Wulf Oesterreicher was born in Moravia in 1942, but grew up in the Swabian town of Esslingen near Stuttgart. He studied German and Romance philology and philosophy at the University of Tübingen. During this period, he first met Eugenio Coseriu, who then was his academic teacher and who had a lasting intellectual impact on him. In fact, Wulf regarded his own academic oeuvre as a creative and critical but conclusive continuation of Coseriu’s works. Later, Wulf became Hans-Martin Gauger’s assistant at the University of Freiburg. In 1979 he published his PhD thesis on Sprachtheorie und Theorie der Sprachwissenschaft [Linguistic theory and theory of linguistics] (Heidelberg: Winter). The Freiburg period marked the beginning of his life-long friendship with Brigitte Schlieben-Lange and with Peter Koch, both of whom were to become, like Wulf, leading figures in Romance linguistics.

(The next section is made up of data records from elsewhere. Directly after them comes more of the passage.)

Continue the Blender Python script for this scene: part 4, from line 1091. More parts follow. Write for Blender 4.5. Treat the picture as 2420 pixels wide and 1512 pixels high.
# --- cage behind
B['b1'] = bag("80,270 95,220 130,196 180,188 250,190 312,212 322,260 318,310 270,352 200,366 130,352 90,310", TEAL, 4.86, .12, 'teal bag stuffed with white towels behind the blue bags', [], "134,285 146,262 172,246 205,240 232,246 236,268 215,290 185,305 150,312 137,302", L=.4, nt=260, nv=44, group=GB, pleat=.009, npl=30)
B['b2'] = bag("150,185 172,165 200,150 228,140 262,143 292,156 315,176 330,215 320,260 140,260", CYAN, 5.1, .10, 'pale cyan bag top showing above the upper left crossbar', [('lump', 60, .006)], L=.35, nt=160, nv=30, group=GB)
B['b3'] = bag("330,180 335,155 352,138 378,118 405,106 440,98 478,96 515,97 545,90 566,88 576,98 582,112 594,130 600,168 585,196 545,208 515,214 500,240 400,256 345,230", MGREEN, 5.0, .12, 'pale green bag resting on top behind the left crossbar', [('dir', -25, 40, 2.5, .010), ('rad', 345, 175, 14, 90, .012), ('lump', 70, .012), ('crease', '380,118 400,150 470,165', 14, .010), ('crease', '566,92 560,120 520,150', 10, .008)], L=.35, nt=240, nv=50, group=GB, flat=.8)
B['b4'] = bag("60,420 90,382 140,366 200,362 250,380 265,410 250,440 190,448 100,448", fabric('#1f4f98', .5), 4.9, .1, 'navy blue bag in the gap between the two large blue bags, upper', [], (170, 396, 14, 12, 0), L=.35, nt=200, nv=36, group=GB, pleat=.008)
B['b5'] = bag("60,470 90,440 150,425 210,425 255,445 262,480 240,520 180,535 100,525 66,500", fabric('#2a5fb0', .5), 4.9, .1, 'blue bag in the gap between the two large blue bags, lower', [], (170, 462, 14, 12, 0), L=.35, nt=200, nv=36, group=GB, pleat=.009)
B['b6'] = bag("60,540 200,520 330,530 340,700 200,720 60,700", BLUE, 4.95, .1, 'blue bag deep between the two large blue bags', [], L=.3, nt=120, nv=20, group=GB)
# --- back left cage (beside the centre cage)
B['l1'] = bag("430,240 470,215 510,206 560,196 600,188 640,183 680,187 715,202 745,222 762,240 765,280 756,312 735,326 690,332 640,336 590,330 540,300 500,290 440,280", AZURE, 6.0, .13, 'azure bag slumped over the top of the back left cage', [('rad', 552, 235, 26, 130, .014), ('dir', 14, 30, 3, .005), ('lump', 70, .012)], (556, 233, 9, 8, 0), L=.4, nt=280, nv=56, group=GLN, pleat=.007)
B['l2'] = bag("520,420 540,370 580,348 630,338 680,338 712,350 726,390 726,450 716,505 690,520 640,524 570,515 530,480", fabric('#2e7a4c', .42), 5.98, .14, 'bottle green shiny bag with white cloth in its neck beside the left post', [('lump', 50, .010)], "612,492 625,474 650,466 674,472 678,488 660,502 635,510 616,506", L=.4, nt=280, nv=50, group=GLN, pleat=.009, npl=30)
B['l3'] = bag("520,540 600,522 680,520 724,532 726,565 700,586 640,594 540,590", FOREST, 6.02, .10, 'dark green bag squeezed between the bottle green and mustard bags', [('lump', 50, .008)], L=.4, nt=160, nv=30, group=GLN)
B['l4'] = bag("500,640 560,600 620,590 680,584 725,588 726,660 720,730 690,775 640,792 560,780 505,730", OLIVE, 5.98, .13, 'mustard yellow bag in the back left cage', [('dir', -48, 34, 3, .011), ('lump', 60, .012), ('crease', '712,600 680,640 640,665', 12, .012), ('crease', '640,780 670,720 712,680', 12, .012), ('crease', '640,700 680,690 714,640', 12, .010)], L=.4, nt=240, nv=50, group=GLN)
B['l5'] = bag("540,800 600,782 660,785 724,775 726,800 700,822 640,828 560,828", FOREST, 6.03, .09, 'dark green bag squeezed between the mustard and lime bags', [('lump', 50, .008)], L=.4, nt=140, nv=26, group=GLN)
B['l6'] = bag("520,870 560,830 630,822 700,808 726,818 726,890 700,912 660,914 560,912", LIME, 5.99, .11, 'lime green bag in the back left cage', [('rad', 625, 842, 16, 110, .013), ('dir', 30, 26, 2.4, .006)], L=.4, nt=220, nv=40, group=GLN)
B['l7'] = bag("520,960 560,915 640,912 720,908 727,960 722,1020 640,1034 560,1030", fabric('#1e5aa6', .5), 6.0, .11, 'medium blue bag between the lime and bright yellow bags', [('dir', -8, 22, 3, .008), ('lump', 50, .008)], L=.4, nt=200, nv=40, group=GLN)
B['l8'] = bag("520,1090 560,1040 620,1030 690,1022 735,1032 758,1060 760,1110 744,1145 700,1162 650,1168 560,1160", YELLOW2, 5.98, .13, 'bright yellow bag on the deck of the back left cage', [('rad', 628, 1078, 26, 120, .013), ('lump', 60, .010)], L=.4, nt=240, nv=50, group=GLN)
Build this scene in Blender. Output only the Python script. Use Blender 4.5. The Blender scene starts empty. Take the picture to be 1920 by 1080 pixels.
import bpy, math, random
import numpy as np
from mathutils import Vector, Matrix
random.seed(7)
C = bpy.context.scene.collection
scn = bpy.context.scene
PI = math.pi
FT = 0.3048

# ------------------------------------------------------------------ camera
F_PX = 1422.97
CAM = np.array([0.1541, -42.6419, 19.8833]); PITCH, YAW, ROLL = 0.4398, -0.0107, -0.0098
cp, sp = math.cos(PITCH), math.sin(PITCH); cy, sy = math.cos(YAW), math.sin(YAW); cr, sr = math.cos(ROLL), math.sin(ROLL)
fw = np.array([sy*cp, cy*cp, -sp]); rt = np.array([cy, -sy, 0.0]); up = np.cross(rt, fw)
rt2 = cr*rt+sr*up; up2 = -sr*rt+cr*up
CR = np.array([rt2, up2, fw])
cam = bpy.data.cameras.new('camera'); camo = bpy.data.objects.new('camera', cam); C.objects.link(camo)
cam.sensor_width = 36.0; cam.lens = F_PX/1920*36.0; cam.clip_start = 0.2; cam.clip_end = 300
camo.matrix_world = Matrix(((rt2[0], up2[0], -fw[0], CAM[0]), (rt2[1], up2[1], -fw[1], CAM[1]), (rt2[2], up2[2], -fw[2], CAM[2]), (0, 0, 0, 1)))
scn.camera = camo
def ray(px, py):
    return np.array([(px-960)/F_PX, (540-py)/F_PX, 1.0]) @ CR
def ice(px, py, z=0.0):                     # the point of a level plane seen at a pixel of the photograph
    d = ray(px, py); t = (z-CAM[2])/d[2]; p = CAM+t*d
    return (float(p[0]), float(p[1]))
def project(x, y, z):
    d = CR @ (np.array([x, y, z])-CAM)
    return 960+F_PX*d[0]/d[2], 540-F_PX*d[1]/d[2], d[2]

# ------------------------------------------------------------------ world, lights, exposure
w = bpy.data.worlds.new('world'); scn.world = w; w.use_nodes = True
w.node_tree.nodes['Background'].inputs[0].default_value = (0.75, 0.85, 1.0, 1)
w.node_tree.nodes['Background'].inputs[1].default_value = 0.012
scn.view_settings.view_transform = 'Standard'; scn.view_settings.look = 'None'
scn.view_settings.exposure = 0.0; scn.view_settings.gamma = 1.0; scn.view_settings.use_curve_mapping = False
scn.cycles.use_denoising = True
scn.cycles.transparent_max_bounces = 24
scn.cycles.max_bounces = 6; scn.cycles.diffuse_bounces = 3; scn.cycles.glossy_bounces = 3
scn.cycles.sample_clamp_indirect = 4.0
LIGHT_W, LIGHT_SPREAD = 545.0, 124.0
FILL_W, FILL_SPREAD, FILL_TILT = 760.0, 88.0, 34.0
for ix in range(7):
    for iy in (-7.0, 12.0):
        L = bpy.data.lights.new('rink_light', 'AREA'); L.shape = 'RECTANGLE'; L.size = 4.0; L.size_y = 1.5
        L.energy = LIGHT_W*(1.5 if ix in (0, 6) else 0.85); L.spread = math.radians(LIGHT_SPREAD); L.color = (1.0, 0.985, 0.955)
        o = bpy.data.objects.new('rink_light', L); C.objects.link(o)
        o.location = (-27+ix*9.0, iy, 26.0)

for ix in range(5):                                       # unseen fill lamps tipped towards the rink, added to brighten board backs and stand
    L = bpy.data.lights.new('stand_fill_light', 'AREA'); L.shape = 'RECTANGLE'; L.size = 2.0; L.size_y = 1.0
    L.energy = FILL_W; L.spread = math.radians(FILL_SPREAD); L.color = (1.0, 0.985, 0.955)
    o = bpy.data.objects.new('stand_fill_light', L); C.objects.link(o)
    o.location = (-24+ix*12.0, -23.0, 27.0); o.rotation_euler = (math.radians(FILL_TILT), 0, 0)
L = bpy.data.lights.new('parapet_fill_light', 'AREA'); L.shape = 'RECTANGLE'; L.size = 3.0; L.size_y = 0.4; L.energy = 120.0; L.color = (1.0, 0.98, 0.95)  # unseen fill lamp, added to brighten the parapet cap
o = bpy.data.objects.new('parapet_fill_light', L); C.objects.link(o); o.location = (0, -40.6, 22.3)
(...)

A turning point in Wulf’s academic career was his participation in the Freiburg Sonderforschungsbereich
  on orality and literacy. Soon, Wulf Oesterreicher and Peter Koch became the leading theorists of this prestigious enterprise. In particular, they developed the theoretical concepts of immediacy (“Nähespräche”) and distance (“Distanzsprache”) which they conceived of as opposed modes of discourse-production and which they distinguished from speaking and writing as material codes. The impact of their theory, which was first published in a jointly authored article in Romanistisches Jahrbuch in 1985, was massive, because it allowed a fresh look on many traditional problems of Romance linguistics. Wulf and Peter had laid the groundwork for entirely new views on the properties of spoken language, on textual genre („discourse traditions“), on language history and on historical linguistics, most notably on the transition from Latin to Romance and on the histories of the Romance Languages. Their monograph Gesprochene Sprache in der Romania: Französisch, Italienisch, Spanisch [
 Spoken Language in the Romania: French, Italian, Spanish] - which was first published in 1990 and has been re-edited in a revised Spanish translation (2007) and an updated German version (2011) – arguably constitutes the most influential single piece of academic work published in Romance linguistics in Germany since the 1990. All in all, Wulf edited or co-edited about twenty volumes, and published more than a hundred and twenty articles. In 1991, Wulf was awarded a professorship at the University of Munich. After having declined offers from several other universities, he was granted the chair of Romance Linguistics at Munich in 1994. He served as Dean of the Faculty for Linguistics and Literature (1997–1999), and Director of the Department (1998–2000), and acted as president of the Deutscher Romanistenverband (German Society of Romance studies, 1997–2001) and reviewer for the German Academic Exchange Service (DAAD, 1997–2010) and the German Science Foundation (DFG, 2004–
 2011). Subsequently, he was appointed member of the Bayerische Akademie der Wissenschaften (2003), corresponding member of the Academia Peruana de la Lengua (2005) and the Deutsche Akademie für Sprache und Dichtung (2010), and he was elected conseiller for the Société de linguistique Romane (2010). During his Munich period, Wulf directed several large-scale research programs concerning the evolution of Spanish in Latin America and to the kingdom of Naples (dominated by Spain). Wulf was invited as a guest professor to universities in Budapest, Sevilla and Padova within Europe, and to Guadalajara (Mexico), Caracas (Venezuela), Lima (Peru), Curitiba, São Paulo, Campinas (Brazil), San Miguel de Tucumán, Córdoba, Mendoza and Buenos Aires (Argentina).

To those who knew him personally, Wulf will always be remembered for his personal charisma, his robust vitality and his indestructible joie de vivre. Wulf loved his work. He liked teaching, he enjoyed socializing with colleagues and students, and his favorite place in life was in the middle of a good, controversial debate. Above all, he had the capacity to make people feel at home - students as well as junior colleagues. About fifty doctoral theses supervised by him bear witness of his skills - professional as well as personal - as an academic teacher. Wulf died on 7 August following a short but fatal illness.